Although the name alludes to the infamous sophomore slump, Grandaddy has not only managed to evade this fate but made this album its most impressive work.
The Sophtware Slump is a concept album cautioning society about problems with modern technology. It paints a landscape of failed industrialism—of an earth littered with androids and airplanes left behind. However, it is unclear if the machines are partying, or rotting away and poisoning the earth with their remains. Grandaddy equivocates between winding draws of unshakably desolate sounds and upbeat pop chops that give kicking it with a rusting washing machine a certain appeal.
There is obvious contempt for the growing gadget dependency that characterized the new millennium, but the band never commits to blaming the earth’s projected demise on machines or the people who used them in the first place. This turn-of-the-century prediction was a sign of the times as The Sophtware’s 2000 release followed Y2K scares and the realization that technology is not infallible.
Grandaddy ambitiously launches the album with the ethereal “He’s Simple, He’s Dumb, He’s the Pilot,” which clocks in at nearly nine minutes. While a seemingly pretentious choice for an opening track, it provides the perfect album preview. It’s spacey and unsure but at the same time oddly hopeful and exploratory. The song begins with cautious steps into minimalism with lead singer Jason Lytle’s voice accompanied by nothing more than light guitar strums. Gradually, electronic runs are peppered in and finally the song seems to fully take flight with an added string section. As quickly as the song develops, it retracts and reverts to crashing piano that halts the progression then circles back to the initial structure. These blooming highs and shattering lows laid side by side in a delicate but cohesive construction are applied as an overarching theme of The Sophtware Slump.
While it certainly lacks the sugary immediacy of Grandaddy’s debut Under the Western Freeway, the album still has first-time accessibility—hard to come by with science fiction concept albums.
The more obvious, bouncy guitar-driven ballads “Broken Household Appliance National Forest” and “Hewlett’s Daughter” are easily and immediately received from the largely brooding album. However, The Sophtware Slump would simply be an electronic version of their debut without the calculated sadness of tracks like “Jed the Humanoid” and closer “So You’ll Aim Toward the Sky.”
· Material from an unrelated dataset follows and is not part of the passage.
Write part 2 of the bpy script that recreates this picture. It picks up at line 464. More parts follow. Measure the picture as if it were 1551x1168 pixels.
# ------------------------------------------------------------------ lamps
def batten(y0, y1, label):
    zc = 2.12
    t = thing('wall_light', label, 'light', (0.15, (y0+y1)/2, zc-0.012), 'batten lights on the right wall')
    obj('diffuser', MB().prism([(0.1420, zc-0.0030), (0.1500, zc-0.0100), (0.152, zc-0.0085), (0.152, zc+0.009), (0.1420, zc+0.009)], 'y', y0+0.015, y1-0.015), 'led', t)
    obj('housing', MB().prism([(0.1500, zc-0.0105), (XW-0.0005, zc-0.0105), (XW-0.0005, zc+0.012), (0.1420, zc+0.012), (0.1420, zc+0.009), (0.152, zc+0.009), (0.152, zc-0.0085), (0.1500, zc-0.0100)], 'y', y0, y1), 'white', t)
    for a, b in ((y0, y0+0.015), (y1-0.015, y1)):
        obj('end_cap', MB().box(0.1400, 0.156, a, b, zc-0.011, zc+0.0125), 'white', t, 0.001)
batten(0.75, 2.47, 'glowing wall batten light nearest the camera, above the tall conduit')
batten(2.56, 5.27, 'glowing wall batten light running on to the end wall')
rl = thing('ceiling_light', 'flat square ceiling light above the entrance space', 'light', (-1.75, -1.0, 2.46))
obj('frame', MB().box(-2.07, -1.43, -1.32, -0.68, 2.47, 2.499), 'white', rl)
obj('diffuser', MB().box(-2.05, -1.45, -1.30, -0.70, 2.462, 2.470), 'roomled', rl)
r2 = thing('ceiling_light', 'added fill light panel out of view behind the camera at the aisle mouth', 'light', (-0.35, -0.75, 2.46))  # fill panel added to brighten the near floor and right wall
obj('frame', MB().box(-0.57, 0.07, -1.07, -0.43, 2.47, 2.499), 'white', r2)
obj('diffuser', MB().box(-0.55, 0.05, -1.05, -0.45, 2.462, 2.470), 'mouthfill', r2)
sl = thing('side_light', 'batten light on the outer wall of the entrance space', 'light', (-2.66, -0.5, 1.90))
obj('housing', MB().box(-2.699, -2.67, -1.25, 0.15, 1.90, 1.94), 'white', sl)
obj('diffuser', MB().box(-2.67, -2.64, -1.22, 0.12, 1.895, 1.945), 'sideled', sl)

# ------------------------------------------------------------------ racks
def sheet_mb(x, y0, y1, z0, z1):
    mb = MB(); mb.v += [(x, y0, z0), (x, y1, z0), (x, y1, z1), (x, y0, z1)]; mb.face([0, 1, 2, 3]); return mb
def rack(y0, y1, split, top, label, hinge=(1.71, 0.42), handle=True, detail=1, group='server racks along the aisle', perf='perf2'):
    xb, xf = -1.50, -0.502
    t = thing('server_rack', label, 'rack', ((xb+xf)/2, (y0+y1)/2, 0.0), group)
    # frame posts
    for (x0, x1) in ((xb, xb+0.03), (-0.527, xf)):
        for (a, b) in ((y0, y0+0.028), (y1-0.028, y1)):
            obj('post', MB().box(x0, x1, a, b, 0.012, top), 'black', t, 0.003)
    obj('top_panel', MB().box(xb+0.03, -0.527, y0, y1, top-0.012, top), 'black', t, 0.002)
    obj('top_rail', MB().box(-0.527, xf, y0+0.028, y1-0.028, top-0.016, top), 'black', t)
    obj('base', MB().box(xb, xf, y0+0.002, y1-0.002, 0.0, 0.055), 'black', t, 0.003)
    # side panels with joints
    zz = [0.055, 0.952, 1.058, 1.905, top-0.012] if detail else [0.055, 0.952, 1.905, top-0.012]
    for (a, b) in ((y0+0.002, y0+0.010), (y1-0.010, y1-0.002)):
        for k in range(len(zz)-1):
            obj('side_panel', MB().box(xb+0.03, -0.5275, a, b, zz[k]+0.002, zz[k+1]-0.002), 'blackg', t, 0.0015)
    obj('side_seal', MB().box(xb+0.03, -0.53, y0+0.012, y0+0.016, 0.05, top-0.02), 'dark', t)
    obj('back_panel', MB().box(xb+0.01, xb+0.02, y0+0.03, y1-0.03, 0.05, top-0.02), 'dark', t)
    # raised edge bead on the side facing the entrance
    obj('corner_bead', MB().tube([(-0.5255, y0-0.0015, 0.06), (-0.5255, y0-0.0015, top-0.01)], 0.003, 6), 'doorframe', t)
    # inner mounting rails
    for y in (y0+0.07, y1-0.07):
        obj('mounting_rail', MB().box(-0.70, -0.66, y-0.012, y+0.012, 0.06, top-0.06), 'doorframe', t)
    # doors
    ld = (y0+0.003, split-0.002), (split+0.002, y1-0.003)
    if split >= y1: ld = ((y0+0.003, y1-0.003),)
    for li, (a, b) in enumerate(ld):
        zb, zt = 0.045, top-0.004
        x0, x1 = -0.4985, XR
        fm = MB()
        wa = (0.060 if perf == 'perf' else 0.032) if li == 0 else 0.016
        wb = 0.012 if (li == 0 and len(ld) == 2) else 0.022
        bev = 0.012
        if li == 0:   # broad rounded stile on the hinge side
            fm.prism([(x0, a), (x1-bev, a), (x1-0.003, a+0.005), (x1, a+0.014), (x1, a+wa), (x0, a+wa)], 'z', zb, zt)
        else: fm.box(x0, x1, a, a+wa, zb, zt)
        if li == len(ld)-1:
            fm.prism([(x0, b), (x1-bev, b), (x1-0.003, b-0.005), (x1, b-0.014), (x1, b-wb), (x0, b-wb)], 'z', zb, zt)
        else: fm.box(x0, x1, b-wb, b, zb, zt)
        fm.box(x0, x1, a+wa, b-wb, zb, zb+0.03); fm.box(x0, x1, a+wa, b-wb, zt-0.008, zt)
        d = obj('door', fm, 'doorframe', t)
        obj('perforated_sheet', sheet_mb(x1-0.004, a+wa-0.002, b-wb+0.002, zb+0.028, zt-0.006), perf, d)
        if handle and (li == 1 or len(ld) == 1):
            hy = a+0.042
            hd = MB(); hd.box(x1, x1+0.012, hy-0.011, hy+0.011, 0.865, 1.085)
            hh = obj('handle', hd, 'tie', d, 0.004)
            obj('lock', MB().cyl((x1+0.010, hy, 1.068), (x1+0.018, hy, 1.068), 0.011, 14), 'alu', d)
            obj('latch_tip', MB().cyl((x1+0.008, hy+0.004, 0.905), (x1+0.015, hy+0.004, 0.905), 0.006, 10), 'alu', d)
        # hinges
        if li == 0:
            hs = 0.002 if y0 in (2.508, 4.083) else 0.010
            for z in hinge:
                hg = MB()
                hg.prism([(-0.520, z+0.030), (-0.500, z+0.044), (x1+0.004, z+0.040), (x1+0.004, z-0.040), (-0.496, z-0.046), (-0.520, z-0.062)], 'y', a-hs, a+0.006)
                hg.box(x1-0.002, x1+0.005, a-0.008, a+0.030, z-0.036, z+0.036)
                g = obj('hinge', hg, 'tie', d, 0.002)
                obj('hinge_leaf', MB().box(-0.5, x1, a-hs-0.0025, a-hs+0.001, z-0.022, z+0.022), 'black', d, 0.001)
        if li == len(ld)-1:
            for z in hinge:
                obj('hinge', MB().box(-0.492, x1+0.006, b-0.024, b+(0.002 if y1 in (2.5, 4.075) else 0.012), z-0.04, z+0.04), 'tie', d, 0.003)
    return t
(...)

Grandaddy is at its best when it meets itself at the crossroads, combining foreboding, post-apocalyptic lyricism and enchanted electronic instrumentals. Such is the case with highlight “The Crystal Lake.” Based by a steady guitar and pre-programmed keyboard scales, the track is straightforward enough to fulfill its pop requirements, but it retains the quirky intentions of the album as a whole.
It is doubtful Grandaddy was suddenly overcome with paranoia of a technological overthrow.
Rather, the group’s abrupt shift from the brightness of its sunshine sing-a-long debut to dark atmospheric pop was a clear nod to Radiohead’s OK Computer. Assuredly, The Sophtware Slump was not able to reach the same level of accomplishment but instead operated as a successful bandwagoner to the tech trend. It gave definite credit but never encroached too closely on Thom Yorke’s work.
The Sophtware Slump’s sound remains ageless in today’s soundscape. Any of the tracks could just as easily have been released in 2011, marking a longevity that few pop acts achieve. While Grandaddy’s disenchanted view of technology has not come to fruition thus far, its intuition about the future of indie pop was dead-on.